Linear programming is a mathematical technique used to optimize a particular objective, like maximizing profit or minimizing cost, subject to certain constraints. In the original exercise, the goal is to maximize the linear objective function \( P = 5x + 3y \), which represents profit. The constraints are given by inequalities that define the feasible region where solutions exist.

The first step in solving a linear programming problem is to identify the objective function and the constraints. Then, translate these conditions into mathematical expressions. In our exercise, we have the constraints:

• \( x + y \leq 80 \)
• \( 3x \leq 90 \)
• \( x \geq 0 \), \( y \geq 0 \)

These inequalities define a space in which all potential solutions must lie. The essence of linear programming is finding the best solution within that defined space.

Optimization in the context of linear programming involves choosing the best option from a set of possible solutions. The simplex method is a popular algorithmic approach for finding the optimal solution of linear programming problems. It works by moving from one feasible solution to another, at each step improving the value of the objective function.

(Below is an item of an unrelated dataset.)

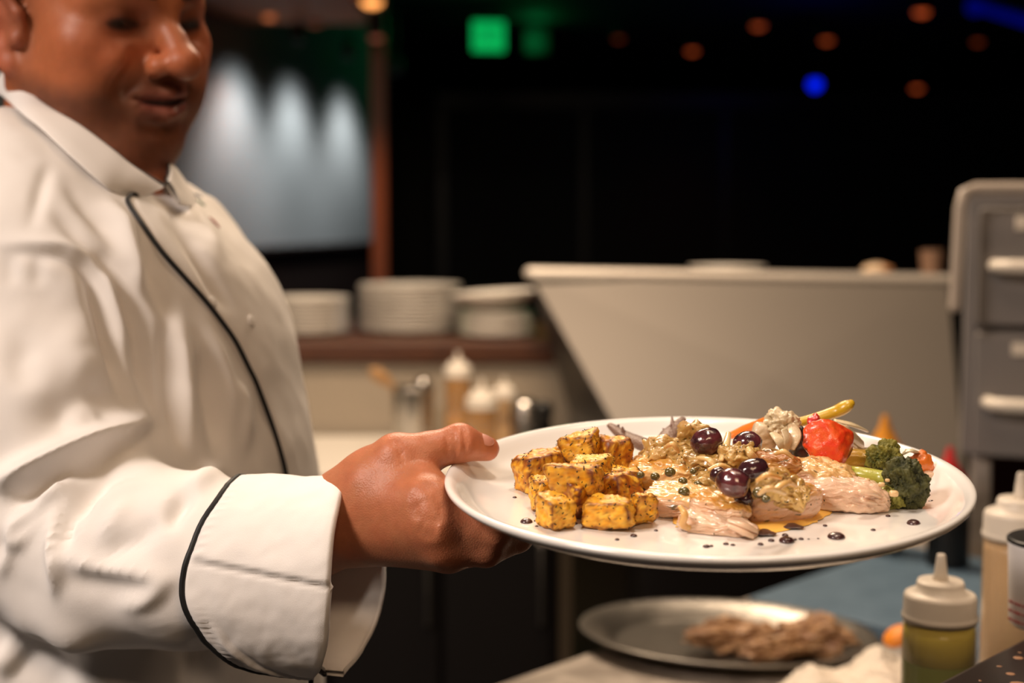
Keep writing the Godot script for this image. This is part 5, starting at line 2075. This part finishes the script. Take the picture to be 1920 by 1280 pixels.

In this example, the simplex method starts with a basic feasible solution and searches for optimality by performing pivot operations. These operations look to replace a 'non-basic' variable (like the coefficients \( x, y \)) by introducing a new variable that provides a better objective function value.

The goal is to transform the initial set of inequalities into equalities by introducing slack variables. This transformation allows the system to be represented in a matrix form, enabling the application of the simplex algorithm. The final tableau provides the best possible value of the objective function within the constraints.

Slack variables are introduced in linear programming to transform inequality constraints into equality constraints. This transformation is crucial because the simplex method requires a standard form representation where all the constraints are equalities.

In our problem, slack variables \( s_1 \) and \( s_2 \) are added:

• \( x + y + s_1 = 80 \)
• \( 3x + s_2 = 90 \)

These slack variables represent the unused resources in the constraints. For instance, \( s_1 \) represents how much less than 80 the sum of \( x \) and \( y \) can be, and \( s_2 \) represents how much less than 90 the product of \( 3x \) can be.

The introduction of slack variables turns the inequalities into a linear system that is ready for the simplex method, thereby making the solution process smooth and algorithmically feasible.